::: Exercise inputs
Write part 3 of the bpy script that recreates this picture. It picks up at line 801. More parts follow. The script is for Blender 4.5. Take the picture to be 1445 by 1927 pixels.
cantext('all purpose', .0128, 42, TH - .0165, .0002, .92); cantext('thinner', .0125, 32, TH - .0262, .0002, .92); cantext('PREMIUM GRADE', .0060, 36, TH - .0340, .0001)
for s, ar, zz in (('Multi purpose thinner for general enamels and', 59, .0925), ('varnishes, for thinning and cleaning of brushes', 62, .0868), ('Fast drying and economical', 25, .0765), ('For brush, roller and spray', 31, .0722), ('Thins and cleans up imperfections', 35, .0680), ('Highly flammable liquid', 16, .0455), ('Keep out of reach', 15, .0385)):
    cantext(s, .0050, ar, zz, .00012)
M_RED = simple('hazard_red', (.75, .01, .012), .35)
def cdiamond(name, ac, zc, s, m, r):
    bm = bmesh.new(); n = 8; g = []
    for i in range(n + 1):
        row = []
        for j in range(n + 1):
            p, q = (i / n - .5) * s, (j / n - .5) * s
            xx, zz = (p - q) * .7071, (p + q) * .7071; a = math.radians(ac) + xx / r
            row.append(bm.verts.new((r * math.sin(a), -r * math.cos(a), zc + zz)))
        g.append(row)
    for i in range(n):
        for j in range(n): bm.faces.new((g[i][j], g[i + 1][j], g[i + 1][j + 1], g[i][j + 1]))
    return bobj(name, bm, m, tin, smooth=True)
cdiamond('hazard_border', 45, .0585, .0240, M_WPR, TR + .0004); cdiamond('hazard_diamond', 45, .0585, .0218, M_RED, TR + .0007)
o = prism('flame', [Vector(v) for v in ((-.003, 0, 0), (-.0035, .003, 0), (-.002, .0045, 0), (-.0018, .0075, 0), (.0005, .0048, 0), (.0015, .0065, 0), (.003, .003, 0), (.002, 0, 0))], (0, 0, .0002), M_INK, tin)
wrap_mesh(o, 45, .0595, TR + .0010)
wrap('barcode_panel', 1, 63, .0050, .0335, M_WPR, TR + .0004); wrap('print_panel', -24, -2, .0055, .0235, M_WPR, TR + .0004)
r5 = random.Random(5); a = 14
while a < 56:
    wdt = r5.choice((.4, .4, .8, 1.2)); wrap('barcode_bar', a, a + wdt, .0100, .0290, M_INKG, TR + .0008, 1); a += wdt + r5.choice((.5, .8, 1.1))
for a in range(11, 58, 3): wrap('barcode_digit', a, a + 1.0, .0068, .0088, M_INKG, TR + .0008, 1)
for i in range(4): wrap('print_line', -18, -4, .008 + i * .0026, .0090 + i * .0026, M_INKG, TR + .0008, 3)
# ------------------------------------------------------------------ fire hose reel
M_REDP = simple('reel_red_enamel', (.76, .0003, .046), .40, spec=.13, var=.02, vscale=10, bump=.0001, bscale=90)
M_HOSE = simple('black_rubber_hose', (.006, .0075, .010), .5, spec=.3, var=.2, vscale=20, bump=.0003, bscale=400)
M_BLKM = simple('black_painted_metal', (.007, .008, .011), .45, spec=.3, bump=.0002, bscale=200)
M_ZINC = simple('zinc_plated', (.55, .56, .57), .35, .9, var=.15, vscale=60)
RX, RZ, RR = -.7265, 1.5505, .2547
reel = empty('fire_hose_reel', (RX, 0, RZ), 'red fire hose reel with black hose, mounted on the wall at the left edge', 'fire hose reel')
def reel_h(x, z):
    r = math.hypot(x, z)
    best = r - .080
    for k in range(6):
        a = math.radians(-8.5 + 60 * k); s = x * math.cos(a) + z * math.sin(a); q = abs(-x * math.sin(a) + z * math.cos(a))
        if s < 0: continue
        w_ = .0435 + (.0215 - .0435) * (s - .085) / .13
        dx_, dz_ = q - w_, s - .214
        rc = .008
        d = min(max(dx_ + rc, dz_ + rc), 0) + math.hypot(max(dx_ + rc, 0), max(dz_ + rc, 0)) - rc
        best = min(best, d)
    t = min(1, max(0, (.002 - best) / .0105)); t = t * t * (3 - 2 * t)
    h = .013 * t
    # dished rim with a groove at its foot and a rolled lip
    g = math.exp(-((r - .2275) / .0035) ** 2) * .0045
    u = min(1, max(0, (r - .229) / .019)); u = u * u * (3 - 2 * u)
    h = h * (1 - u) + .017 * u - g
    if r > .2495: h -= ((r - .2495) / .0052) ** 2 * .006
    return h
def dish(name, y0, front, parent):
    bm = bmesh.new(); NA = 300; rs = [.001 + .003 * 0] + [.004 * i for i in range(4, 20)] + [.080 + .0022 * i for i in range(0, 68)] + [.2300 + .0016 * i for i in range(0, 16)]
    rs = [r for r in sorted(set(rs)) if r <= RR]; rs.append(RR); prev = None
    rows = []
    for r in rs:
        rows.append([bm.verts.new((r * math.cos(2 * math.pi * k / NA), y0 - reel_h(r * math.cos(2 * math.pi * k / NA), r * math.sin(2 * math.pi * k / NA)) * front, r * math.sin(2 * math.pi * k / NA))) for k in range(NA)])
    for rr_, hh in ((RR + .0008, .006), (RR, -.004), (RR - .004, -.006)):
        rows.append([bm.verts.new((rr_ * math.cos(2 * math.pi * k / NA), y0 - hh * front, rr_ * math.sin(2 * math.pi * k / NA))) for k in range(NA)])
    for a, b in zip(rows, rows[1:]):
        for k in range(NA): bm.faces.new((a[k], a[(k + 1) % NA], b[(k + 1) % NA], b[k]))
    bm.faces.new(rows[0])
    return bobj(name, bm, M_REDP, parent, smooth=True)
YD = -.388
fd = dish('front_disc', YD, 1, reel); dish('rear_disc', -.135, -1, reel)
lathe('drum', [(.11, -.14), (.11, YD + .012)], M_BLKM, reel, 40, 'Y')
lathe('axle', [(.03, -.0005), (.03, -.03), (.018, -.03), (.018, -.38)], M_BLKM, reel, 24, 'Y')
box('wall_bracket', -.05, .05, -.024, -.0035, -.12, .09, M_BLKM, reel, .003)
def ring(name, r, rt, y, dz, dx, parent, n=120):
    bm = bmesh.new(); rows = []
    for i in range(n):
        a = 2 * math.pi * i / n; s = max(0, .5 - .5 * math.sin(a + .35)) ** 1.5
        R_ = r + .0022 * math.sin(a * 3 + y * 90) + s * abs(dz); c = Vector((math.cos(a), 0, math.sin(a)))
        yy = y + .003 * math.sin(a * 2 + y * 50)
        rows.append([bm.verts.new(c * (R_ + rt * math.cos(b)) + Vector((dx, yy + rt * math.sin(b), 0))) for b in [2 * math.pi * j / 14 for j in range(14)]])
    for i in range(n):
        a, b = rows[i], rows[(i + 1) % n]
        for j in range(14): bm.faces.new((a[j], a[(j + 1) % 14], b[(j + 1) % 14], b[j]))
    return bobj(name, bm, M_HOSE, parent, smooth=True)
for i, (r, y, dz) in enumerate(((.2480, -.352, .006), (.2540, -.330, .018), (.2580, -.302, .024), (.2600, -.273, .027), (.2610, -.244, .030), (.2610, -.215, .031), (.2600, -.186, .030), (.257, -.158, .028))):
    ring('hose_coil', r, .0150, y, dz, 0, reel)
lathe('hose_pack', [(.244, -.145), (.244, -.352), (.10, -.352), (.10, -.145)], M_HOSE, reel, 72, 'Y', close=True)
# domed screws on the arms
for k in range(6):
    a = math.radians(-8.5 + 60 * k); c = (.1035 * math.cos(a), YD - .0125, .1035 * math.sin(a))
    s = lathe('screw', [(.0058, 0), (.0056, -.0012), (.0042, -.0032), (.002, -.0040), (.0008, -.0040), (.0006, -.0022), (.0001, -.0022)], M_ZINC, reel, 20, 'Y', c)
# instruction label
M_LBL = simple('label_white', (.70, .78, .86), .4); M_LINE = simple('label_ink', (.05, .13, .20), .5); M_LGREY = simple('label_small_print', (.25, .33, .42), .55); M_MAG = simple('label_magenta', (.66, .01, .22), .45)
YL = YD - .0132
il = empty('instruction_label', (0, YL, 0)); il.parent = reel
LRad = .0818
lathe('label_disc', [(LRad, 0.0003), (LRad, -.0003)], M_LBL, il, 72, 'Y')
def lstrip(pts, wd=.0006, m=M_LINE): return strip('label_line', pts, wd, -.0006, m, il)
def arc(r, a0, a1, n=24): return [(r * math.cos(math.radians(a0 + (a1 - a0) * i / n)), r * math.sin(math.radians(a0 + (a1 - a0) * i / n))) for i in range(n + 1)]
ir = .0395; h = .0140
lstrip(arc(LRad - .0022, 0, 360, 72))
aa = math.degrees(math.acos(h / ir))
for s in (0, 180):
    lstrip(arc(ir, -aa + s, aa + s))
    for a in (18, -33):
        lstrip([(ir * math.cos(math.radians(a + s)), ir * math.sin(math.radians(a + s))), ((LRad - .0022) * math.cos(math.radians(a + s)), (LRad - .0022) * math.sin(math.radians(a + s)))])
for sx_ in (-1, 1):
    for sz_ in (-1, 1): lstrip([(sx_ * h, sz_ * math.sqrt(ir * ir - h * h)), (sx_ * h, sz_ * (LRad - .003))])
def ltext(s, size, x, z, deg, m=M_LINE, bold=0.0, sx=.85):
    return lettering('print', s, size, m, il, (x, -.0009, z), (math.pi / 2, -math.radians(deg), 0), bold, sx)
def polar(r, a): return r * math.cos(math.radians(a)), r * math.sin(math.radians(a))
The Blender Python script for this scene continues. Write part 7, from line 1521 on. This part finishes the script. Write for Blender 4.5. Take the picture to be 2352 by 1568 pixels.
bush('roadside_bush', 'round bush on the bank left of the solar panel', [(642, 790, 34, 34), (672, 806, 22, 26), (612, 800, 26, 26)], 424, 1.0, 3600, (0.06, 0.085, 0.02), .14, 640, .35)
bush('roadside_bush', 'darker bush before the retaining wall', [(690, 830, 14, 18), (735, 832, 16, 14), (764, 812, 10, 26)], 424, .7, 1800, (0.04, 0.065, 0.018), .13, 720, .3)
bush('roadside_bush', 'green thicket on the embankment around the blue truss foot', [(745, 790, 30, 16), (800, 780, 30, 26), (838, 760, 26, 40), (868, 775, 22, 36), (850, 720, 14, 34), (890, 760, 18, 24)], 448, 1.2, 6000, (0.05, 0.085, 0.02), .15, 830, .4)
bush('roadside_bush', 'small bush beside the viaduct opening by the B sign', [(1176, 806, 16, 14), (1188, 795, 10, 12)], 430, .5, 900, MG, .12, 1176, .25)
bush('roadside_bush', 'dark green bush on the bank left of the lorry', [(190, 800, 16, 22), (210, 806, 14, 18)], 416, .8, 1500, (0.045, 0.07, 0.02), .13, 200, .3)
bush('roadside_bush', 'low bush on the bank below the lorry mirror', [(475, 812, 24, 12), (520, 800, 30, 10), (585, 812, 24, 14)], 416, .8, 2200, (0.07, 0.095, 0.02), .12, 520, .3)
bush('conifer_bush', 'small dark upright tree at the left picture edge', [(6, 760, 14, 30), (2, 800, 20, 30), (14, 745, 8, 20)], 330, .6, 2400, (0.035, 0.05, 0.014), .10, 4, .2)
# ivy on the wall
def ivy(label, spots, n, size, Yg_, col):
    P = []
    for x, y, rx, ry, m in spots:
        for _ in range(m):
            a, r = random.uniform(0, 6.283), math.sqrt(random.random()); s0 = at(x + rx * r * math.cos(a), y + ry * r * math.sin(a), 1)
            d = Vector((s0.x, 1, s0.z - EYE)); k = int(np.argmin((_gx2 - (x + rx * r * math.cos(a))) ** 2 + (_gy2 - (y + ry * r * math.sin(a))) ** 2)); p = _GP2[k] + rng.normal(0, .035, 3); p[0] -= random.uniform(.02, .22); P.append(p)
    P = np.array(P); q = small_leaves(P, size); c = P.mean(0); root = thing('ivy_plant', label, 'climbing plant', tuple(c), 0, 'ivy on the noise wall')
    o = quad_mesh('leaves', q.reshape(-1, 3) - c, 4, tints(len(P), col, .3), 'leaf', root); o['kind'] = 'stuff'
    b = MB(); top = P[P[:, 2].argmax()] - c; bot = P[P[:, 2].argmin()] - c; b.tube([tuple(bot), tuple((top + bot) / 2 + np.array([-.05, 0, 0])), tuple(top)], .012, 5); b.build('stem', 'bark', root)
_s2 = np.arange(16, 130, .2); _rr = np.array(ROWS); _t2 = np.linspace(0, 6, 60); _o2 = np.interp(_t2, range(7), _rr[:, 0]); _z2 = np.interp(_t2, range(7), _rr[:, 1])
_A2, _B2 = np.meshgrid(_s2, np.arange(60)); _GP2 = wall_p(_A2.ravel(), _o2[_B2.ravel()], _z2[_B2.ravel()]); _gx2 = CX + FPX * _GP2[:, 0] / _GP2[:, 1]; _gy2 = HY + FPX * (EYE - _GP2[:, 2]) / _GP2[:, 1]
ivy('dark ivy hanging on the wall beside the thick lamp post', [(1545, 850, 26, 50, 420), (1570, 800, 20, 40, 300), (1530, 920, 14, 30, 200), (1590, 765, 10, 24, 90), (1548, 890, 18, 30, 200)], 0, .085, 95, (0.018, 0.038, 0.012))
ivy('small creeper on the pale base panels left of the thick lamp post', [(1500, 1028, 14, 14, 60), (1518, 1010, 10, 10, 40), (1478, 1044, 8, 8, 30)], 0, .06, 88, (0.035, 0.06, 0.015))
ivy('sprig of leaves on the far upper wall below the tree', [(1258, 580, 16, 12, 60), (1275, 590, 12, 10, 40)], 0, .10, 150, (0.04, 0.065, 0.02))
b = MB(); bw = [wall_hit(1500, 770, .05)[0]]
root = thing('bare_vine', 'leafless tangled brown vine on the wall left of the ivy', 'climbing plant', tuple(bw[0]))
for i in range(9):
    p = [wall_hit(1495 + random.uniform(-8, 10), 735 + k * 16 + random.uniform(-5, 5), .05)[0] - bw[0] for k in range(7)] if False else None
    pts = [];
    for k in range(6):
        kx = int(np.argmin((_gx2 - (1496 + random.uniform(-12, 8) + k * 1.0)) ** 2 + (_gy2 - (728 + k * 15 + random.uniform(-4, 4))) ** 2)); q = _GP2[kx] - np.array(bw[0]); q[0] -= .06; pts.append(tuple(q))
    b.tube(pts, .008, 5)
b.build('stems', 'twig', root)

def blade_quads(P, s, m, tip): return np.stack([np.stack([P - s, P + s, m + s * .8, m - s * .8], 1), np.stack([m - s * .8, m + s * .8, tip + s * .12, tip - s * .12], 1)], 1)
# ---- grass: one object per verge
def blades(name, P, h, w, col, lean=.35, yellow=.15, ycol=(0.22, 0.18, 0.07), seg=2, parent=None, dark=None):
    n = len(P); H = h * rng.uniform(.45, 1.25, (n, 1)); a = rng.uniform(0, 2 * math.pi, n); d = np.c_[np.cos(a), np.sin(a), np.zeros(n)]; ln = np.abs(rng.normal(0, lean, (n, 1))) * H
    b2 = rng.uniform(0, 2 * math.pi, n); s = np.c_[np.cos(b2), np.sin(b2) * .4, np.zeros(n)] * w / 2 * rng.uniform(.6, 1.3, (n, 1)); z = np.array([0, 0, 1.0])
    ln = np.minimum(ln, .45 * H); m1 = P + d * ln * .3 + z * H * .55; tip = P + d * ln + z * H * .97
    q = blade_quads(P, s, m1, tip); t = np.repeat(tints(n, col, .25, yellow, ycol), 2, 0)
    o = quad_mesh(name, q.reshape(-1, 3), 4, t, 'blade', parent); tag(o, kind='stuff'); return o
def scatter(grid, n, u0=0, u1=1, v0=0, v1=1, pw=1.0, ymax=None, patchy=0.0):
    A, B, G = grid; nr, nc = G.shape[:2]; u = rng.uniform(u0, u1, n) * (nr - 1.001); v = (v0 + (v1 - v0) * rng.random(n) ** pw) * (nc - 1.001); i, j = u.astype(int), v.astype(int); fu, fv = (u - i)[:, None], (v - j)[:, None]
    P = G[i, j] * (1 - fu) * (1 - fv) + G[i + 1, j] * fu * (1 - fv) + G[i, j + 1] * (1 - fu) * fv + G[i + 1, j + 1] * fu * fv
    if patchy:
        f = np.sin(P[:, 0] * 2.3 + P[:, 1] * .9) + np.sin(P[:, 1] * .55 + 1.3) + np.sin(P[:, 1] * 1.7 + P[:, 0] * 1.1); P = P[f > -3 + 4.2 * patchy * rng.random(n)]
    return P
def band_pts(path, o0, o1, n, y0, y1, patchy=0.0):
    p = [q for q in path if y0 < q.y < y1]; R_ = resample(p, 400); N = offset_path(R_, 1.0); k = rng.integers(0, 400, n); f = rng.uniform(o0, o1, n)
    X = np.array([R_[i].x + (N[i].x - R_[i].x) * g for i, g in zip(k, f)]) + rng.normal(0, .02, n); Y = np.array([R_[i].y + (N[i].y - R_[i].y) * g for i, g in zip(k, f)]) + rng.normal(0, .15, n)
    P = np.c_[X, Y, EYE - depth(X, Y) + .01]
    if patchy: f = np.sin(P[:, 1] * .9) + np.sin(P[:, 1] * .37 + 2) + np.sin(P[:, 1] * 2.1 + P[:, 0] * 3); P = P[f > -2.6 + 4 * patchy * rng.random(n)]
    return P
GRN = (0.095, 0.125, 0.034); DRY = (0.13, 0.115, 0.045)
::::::
Goal of the exercise
Within the listing above, find every line containing the string "this" and return it.

Solution to the exercise
Write part 3 of the bpy script that recreates this picture. It picks up at line 801. More parts follow. The script is for Blender 4.5. Take the picture to be 1445 by 1927 pixels.
The Blender Python script for this scene continues. Write part 7, from line 1521 on. This part finishes the script. Write for Blender 4.5. Take the picture to be 2352 by 1568 pixels.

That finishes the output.